Mr. Matiku, Alternative Energy Africa would like to introduce you to a company that is making great strides in the region from Ethiopia to Tanzania and also down to southern Africa in Mozambique. Sun Biofuels negotiated 5,000 hectares of land for jatropha plantations in Mozambique and 8,000 hectares in Tanzania in 2006.


Jatropha, used as a feedstock for biofuels, has been a success story for both countries with a 95% germination rate. And while the debate continues on food vs fuel, Sun Biofuels said that the Mozambique plantation did not displace any existing food crops as the site was acquired from a tobacco firm with the Tanzanian operations clamed from coastal scrub land “badly degraded by local charcoal production.”


Another example includes Magdalene Mucite who left her job in the city to begin commercially farming jatropha.
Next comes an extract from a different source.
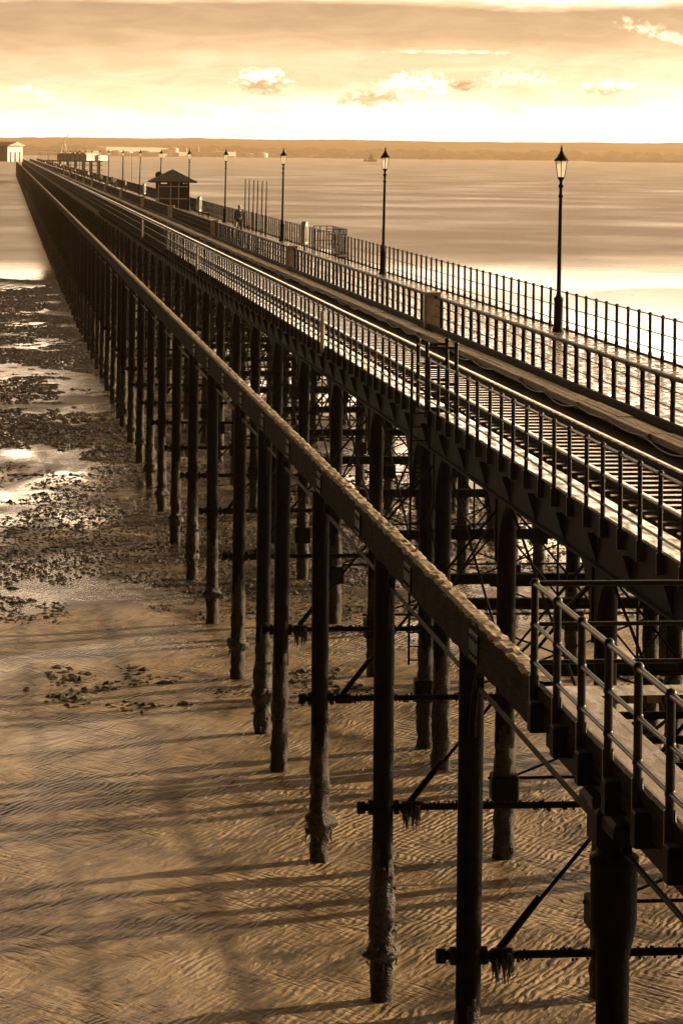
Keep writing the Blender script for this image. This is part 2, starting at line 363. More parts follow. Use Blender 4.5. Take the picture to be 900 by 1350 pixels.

Oil extracted from the jatropha seeds was successfully used to power a car in Kenya's Shimba hills two years ago and Mucite wants to achieve a similar feat in Uganda. Last year, Mucite won first position at the Uganda National Farmers' Association show in Jinja, earning her recognition from President Yoweri Museveni.


In addition to jatropha, the Alliance for a Green Revolution in Africa (AGRA) and Farm Concern International have launched a three-year program to promote cassava that will help 30,000 small scale farmers in Kenya, Uganda, and Tanzania. Communities will set up 120 village processing units that will train farmers to become cassava producers on a commercial scale. AGRA has already partnered with Equity Bank in Kenya, Standard Bank in Tanzania and Uganda, and National Micro-finance Bank in Tanzania to help small landholder farmers and agribusinesses accrue lines of credit.


Uganda Clays is also receiving a boost as Joseph Kawombe began working on alternative fuel options for clay baking. The results of the research partnership allowed Uganda Clays to reduce the drying time for artificial dryers from 10 to three days; increase stock of fired products by 5%, reduce customer complaints by 70% and improve order fulfillment from 10 weeks to less than a week.


If biofuels weren’t a viable option, the Kenyan government wouldn’t have added a provision for it in its revision of its feed-in tariff.


While the biofuel industry has a ways to go before becoming commercially viable on a large scale, it is still a sector that shows great potential in Africa as long as important factors such as land for food crops are taken into account.